A Possible Japanese Intervention?

With intervention looming on the horizon, the yen has started to fall against the dollar in recent training. The Japanese government wants a weaker yen in order to improve Japan’s export market. With investors propping up the yen in search of a safe haven, the currency has appreciated in recent weeks. After so much speculation in the Forex market, the Japanese government is rumored to be on the verge of a market intervention.

The rumored intervention caused the yen to fall to a low of 78.80 during today’s session. If the intervention does not occur, market analysts believe that the value of the yen could rise again. Short-term risk in the Eurozone area has fueled panic the euro could bottom out in future months. By the middle of the day, the yen was close to the eight month high it had hit last week.

Over in Australia, the Australian dollar has received a bit of attention. The Reserve Bank of Australia announced their plan to cut the interest rate to 3.5 percent.  In response, the Australian dollar was up 0.1 percent against the United States dollar to finish at $0.9735.

Investors are waiting until Wednesday to reverse any positions on the euro. On Wednesday, the European Central Bank is holding a meeting to look at refinancing in the Eurozone and measures that can prop up the euro. After debt problems in Greek and Spain, positive solutions made by the ECB will come as a relief to investors around the world. Some analysts believe that little progress will be made at the meeting. The major work in fixing the euro’s issues is expected to occur after the elections in Greece are held on June 17. After this date, the ECB may choose to cut interest rates or inject funds into troubled markets in the Eurozone.

Less Money for Bankia

After news came out about potential bailouts of Bankia, investors scrambled to leverage risks within the Eurozone. As the fourth largest bank within Spain the performance of Bankia is a microcosm of all financial matters in the country. Within the last month, the troubled bank asked the government for 19 billion euros in aid. It seems like this request will not be answered by Spain.

Spain has already injected 3.5 billion euros into the support of Bankia. After more struggles in the real estate market, Bankia has requested additional funding. Sources in Spain believe that this funding may not be for the total of 19 billion euros. The Spanish government believes that the euros needed to rescue the bank have been overestimated. Money can only be granted to the company after Bankia’s finances are carefully reviewed and audited.

In the next two months, a stress test will be conducted on Spanish banks. Done over the course of two tests, reports on the testing will be issued at the end of June and August. All stress tests and audits will be conducted by the International Monetary Fund. Prior to this release, Bankia plans on presenting a proposal to the Spanish government on the 11th of June.

Part of the issue with supporting Bankia is obvious: it costs money. Spain has seen its borrowing cost rise in recent months. Getting the money to bailout Bankia would be difficult and expensive. If Spain borrows too much money, it could cause the bond market to rise to an unsustainable level.

Is the Euro Dead?

Amid continued speculation by investors, it seems like the euro will barely make it out of the financial turmoil that has rocked Europe this year. The euro has managed to hit a two year low against the dollar on Friday. Possible bailouts in Spain and Italy have served to fuel this speculation. Currently, most analysts believe that the euro has been oversold. Provided no unexpected events take place, the euro should bounce back slightly.
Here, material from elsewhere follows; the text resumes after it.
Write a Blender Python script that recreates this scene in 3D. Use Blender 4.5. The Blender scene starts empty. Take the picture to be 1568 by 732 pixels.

Matters will either improve or worsen significantly in just a matter of weeks. On June 17, Greece is headed for a second vote. If the New Democracy party wins, Greece will most likely stay in the Eurozone and work on a bailout package. Other parties in Greece have been hesitant about committing to any bailout plan. Current polls still show that the New Democracy is slightly ahead among voters. If the win the election, voters around the world can relax as the Eurozone’s debt problems sort out on their own.